Seçimlere 45 gün kaldı...
Yani, bir ay on beş gün sonra sandık başındayız....
Vatan sathında kopan fırtınaya bakarsanız, “Seçime mi gidiyoruz, savaşa mı?” belli değil!
Beş aday çıkmış sokağa, kapı kapı dolaşıp siyasetin "iki yakasını bir araya" getirmek adına önce gerekli "100 bin imzayı garantilemenin" peşine düştü!..
Neden?
Karşılarındaki altıncı adayın, yani "muktedirin" elindeki "gayya kuyusunu" bırakmamak için her türlü enstrümanı kullanarak kurduğu tuzakları(!) Engellemek için ...

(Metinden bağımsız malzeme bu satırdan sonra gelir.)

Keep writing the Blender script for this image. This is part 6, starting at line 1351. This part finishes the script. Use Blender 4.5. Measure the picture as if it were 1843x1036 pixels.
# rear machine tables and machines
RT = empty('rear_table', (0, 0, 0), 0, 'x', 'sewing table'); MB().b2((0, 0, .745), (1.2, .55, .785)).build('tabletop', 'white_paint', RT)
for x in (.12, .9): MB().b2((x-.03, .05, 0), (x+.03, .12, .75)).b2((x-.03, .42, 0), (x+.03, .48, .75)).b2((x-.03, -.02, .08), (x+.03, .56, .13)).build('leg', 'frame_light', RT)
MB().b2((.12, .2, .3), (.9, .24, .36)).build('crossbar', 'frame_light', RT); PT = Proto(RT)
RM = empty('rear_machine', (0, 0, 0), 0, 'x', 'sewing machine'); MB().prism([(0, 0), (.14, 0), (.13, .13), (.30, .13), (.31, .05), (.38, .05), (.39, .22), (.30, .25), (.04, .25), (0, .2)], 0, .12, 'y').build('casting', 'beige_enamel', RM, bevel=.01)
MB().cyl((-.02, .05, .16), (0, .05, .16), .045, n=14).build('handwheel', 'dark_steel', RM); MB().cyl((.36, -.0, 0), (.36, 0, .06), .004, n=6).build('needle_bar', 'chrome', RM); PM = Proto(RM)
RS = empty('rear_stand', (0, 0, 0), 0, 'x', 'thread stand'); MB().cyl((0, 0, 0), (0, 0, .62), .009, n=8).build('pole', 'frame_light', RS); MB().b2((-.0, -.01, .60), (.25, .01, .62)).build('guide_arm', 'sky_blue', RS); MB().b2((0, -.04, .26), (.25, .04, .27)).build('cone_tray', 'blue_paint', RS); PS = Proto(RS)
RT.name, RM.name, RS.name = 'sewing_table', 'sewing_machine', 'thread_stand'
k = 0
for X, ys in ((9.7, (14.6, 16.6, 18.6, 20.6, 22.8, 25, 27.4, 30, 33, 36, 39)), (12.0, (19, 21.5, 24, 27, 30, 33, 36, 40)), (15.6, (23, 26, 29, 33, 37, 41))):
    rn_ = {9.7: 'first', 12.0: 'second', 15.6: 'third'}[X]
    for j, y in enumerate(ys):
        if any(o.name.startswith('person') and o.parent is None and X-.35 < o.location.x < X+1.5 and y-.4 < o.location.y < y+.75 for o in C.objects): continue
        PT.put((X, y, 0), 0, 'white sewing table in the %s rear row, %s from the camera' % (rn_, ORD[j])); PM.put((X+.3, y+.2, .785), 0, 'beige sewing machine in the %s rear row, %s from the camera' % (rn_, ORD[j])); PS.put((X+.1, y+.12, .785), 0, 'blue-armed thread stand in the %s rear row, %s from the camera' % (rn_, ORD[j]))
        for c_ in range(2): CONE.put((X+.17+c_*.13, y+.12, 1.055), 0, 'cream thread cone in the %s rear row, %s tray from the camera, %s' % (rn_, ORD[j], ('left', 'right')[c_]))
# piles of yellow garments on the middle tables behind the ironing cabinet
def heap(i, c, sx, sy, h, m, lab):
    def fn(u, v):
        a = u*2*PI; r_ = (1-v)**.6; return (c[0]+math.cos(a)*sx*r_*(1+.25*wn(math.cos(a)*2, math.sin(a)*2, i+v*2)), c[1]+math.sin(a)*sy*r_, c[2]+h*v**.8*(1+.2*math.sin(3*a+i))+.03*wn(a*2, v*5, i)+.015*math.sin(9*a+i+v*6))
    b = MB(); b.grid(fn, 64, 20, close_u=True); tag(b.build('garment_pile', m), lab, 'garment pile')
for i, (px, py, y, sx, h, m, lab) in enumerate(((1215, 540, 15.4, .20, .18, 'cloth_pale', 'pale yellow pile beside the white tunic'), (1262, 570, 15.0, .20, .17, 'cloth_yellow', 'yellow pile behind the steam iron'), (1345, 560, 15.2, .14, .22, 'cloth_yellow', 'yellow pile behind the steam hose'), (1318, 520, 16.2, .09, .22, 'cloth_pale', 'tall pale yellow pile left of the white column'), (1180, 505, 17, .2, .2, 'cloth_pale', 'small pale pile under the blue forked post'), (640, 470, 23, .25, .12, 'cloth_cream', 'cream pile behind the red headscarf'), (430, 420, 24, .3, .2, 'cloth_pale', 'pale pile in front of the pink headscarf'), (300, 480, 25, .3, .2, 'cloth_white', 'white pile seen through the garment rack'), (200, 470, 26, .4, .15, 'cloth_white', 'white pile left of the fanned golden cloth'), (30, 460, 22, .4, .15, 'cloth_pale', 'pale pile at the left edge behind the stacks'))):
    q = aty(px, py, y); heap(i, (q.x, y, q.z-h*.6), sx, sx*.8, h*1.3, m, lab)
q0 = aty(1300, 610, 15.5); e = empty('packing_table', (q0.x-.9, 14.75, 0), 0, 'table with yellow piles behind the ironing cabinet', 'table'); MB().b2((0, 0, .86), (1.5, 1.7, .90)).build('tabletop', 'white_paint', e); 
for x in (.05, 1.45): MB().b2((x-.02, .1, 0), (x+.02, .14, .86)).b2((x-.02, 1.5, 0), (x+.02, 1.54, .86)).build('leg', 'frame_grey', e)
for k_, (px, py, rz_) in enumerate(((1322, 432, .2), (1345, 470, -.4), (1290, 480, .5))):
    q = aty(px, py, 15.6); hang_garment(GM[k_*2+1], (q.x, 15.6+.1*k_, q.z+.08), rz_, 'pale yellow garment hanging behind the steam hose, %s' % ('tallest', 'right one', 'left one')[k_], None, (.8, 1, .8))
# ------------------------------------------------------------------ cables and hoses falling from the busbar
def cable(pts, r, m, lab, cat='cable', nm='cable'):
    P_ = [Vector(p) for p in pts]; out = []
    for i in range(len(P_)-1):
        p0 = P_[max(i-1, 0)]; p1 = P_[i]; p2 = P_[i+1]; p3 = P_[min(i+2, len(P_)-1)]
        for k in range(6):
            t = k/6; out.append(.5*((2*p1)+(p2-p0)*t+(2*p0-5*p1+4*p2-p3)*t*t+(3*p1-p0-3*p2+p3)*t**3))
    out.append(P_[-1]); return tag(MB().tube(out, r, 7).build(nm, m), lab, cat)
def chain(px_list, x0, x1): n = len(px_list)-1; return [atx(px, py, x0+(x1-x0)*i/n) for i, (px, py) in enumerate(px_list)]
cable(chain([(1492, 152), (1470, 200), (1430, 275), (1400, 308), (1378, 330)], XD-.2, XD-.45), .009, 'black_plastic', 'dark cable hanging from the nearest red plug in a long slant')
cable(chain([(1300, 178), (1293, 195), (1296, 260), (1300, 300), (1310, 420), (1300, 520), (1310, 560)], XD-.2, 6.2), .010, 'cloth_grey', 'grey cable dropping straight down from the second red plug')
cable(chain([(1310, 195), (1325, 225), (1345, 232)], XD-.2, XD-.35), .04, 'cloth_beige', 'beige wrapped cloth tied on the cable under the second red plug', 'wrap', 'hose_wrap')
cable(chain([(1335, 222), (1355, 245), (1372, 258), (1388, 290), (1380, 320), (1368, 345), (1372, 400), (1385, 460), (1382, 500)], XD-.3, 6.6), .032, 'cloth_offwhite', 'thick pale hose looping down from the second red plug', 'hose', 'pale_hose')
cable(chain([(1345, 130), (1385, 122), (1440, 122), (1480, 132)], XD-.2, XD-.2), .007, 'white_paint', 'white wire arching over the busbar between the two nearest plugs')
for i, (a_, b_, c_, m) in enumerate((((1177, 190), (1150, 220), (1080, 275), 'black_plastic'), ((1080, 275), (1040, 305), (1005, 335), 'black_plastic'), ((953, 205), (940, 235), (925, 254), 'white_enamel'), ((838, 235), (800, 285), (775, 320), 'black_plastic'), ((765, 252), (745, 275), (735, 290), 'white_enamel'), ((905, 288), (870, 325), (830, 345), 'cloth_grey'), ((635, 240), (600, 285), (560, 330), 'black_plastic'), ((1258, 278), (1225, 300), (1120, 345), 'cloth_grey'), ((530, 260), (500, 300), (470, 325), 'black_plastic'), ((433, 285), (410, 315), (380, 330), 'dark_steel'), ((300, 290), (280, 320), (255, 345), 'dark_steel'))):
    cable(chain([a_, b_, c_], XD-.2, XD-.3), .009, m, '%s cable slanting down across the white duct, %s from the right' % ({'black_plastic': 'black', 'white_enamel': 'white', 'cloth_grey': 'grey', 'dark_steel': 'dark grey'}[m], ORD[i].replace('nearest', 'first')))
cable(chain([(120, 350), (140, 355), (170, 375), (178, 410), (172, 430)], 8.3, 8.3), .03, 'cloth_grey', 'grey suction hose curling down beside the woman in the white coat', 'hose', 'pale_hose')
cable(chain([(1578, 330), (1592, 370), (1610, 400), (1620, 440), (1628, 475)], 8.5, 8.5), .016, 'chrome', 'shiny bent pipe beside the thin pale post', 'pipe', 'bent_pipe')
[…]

Beş adaydan biri, eliyle koymuş gibi tıkladığı 100 bin kapının ardından "helal olsun" sesleri arasında demokrasi yarışı için beklediğinin üzerinde imza topladı...

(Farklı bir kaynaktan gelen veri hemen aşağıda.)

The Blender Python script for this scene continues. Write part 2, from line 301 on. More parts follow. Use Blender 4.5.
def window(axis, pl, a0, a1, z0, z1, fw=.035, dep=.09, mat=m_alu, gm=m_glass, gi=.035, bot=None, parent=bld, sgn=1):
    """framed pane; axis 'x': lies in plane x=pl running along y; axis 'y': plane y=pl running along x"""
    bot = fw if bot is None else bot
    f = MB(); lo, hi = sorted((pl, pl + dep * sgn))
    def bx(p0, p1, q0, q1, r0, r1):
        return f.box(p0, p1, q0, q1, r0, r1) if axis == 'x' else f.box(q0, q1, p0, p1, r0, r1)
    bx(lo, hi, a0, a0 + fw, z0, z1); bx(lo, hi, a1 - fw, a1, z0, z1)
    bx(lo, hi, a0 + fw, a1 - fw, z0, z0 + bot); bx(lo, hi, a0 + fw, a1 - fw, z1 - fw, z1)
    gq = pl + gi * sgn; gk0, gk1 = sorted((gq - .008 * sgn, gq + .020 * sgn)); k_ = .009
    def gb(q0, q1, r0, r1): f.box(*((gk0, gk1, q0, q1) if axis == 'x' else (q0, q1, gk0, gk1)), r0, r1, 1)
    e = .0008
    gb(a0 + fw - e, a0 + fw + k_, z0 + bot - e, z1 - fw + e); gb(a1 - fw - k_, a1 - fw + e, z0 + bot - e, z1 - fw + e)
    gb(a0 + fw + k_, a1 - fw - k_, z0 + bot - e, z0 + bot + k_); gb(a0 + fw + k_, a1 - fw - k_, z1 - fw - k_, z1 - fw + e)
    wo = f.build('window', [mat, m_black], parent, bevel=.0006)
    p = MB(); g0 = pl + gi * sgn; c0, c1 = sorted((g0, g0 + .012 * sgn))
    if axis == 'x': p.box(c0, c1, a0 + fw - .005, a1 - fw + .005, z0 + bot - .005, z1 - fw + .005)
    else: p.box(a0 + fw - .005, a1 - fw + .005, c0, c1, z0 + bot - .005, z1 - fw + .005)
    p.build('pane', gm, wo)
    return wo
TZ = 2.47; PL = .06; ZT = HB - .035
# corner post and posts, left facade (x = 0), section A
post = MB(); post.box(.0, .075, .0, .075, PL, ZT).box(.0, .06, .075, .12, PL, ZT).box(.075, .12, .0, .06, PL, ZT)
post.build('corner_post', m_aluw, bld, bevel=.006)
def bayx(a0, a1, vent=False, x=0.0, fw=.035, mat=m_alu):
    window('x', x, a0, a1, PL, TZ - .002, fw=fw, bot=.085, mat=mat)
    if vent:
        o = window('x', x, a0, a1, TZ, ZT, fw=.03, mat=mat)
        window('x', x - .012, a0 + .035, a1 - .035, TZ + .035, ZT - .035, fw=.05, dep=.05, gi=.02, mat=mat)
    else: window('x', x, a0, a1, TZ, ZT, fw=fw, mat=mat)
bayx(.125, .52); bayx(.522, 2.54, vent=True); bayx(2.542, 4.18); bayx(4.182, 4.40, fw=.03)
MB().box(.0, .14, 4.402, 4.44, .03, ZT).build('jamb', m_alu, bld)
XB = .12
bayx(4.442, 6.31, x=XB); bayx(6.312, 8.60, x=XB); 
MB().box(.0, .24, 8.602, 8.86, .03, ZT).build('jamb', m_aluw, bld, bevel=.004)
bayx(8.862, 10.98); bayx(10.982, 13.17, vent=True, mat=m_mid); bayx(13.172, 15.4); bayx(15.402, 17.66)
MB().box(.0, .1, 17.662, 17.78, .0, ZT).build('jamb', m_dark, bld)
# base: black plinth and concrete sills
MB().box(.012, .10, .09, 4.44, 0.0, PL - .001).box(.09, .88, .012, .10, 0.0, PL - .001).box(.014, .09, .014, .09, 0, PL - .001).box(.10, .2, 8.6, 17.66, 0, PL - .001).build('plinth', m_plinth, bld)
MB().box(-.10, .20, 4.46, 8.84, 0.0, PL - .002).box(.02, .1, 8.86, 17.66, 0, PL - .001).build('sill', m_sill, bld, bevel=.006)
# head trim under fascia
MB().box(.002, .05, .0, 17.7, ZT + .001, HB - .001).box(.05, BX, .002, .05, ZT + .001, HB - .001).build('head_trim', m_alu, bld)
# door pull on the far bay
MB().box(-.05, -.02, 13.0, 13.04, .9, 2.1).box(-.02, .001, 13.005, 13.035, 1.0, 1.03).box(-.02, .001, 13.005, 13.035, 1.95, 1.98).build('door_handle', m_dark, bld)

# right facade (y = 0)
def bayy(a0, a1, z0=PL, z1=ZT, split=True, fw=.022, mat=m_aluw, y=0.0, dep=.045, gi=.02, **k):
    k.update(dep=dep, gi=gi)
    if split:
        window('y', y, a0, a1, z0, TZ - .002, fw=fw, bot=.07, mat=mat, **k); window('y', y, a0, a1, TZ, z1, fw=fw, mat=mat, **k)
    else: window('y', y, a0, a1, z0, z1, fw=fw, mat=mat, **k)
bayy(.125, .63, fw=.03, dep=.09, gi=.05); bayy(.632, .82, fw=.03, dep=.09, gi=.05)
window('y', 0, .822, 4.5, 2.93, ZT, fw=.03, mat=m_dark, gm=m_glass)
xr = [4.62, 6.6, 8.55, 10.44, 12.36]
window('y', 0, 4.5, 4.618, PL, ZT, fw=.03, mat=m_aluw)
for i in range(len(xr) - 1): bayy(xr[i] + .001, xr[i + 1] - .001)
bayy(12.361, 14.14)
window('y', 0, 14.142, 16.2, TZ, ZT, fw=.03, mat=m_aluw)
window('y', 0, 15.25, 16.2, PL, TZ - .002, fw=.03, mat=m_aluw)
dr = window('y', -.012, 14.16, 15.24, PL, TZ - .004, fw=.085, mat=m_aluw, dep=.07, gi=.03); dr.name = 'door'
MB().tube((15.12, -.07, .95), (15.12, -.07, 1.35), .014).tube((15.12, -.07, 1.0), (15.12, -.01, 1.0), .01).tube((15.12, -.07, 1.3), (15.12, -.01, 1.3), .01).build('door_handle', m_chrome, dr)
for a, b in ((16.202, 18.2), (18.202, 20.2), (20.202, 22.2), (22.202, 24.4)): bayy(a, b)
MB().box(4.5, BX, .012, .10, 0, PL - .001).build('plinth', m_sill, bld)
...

Bir diğer aday yavaş, yavaş koşup finişi göğüsledi...
Biri de "rakiplerim meydandayken ben hücrede olacağım" diye bağırarak "sağır sultanı" uyandırma gayretinde!..
Muktedir ise eteğindeki tohumları tarlaya savurur gibi, önce biner liracıkları emeklilere "vaat etmeye" başladı...

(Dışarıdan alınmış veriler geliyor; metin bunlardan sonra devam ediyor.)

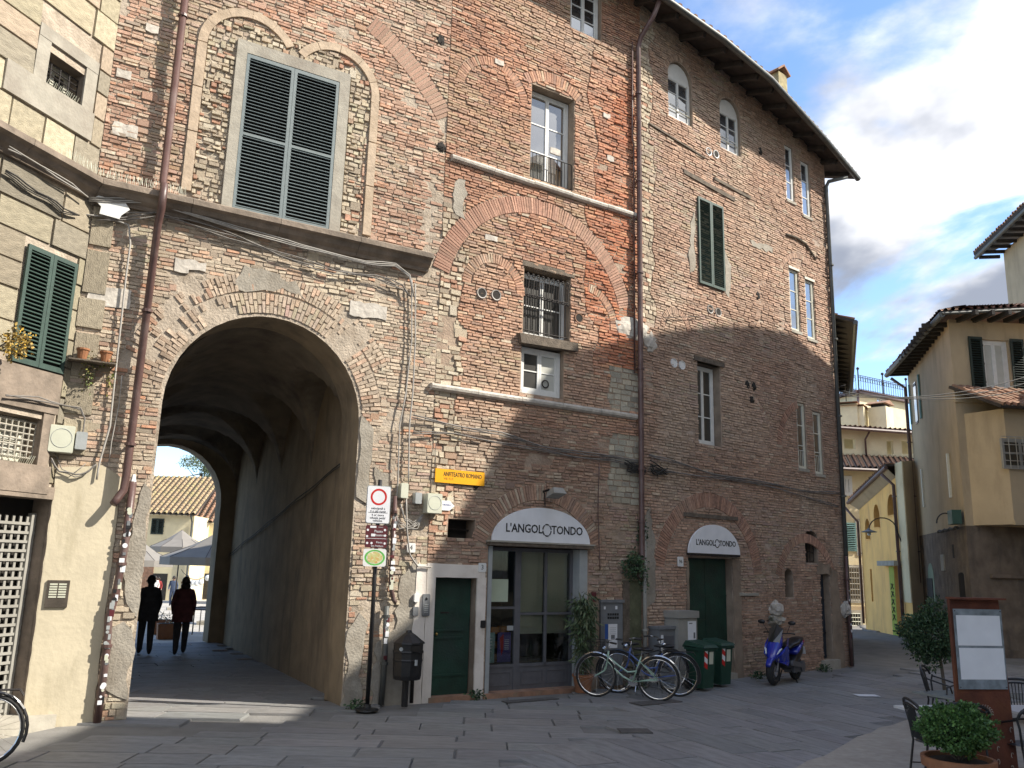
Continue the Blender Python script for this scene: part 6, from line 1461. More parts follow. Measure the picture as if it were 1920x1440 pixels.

Hoş! Bu vaatleri üç yıl önce başkaları söylememiş miydi?
Neyse! Boş verin, "kim kimden neyi aşırmışı" falan!
Ha tamam!
O köprülerin altın çok sular aktı değil mi? Biz dönüp bakalım vaatlere, manifestolara! Manifesto, genelde "toplumsal bir hareketin siyasal siyasal inanç ve amaçlarının açık ifade bildirisine" denir...
Eskiden "manifesto tartışmalarında" sol kesimin sağcılara yüklendiğine şahit olurduk. Carl Marx'ın, Friedrich Engels "Komünist manifesto"su gibi...
Şimdi "olay tersine mi döndü ki, sağcılar manifesto açıklıyor?" diyen diyene...
Hem de allaya pullaya Cumhurbaşkanı tarafından
Evet, R.T. Erdoğan'ın 24 Haziran manifestosunda ne diyor? "Özgürlükler emanetimiz"
Cumhurbaşkanı Erdoğan manifesto konuşmasında sık sık "Ahdim olsun ki..." diye başlayan cümleler kurup. "Adalet ve özgürlük vurgusu" yaparak "Birimiz özgür değilse diğerleri de olamaz" demeye getirmiyor mu!
Peki, hem böyle diyeceksin, sonrada tutuklu rakibinin "siz sokaklarda serbest dolaşırken, benim hücremde yarışa devam etmem mümkün mü?" serzenişine kulak tıkayacaksın!
Ardından da "Tamam mı, devam mı?" diye bindirilmiş kıtlara doğru haykırıp, gelecek aksi sedanı bekleyeceksin!
Bakın dün, Denizli'den gazeteci Kadriye Sözer'in geçtiği mesaj ne kadar anlamlı;
"Tamam! Reis Ata'mıza, çocuklarımıza, torunlarımıza söz verdik. Seni İzmir Marşıyla uğurlayacağız. Tamam söz!"
Sonrası malum; sosyal medya kilitlendi: "Tamam Reis, sözümüz söz."
Ve de ardından gökten incecikten bir şu emir gelirse hiç şaşmayalım;
"Vakit Tamam!"

***

Vakit tamam da, etrafta dolaşan yağcılara ne denir!
16 yıldır vıcık vıcık "siyasi yağcılarla" iç içe yaşadığımdan mı, nedir; gerçek zeytin ve de mis gibi yağ kokusuna hasret kalanlarla dün "İzmirfuar'da" buluştum.
Türk zeytin ve zeytinyağı sektörünün zirvesine ev sahipliği yapan Olivtech ve Ekoloji İzmir fuarları, ilk günden Akhisar’ın gövde gösterisine sahne oldu. Akhisar Ticaret Borsası ile Akhisar Ticaret ve Sanayi Odası'nın birlikte açtığı stant, hem ünlü şefleri ağırladı hem lezzet şovuyla damaklarda tat bıraktı.
Akşam da Nihan Yarkent'in samimi daveti ile İzmir'in Kordonboyu'nda Tavacı Recep'in mekanında sevgili Akhisarlı dostlarımla doyasıya gerçek Zeytin ve Zeytinyağlı sohbetler edip, siyasetin yağcılarından uzak kalmanın huzurunu yaşadım.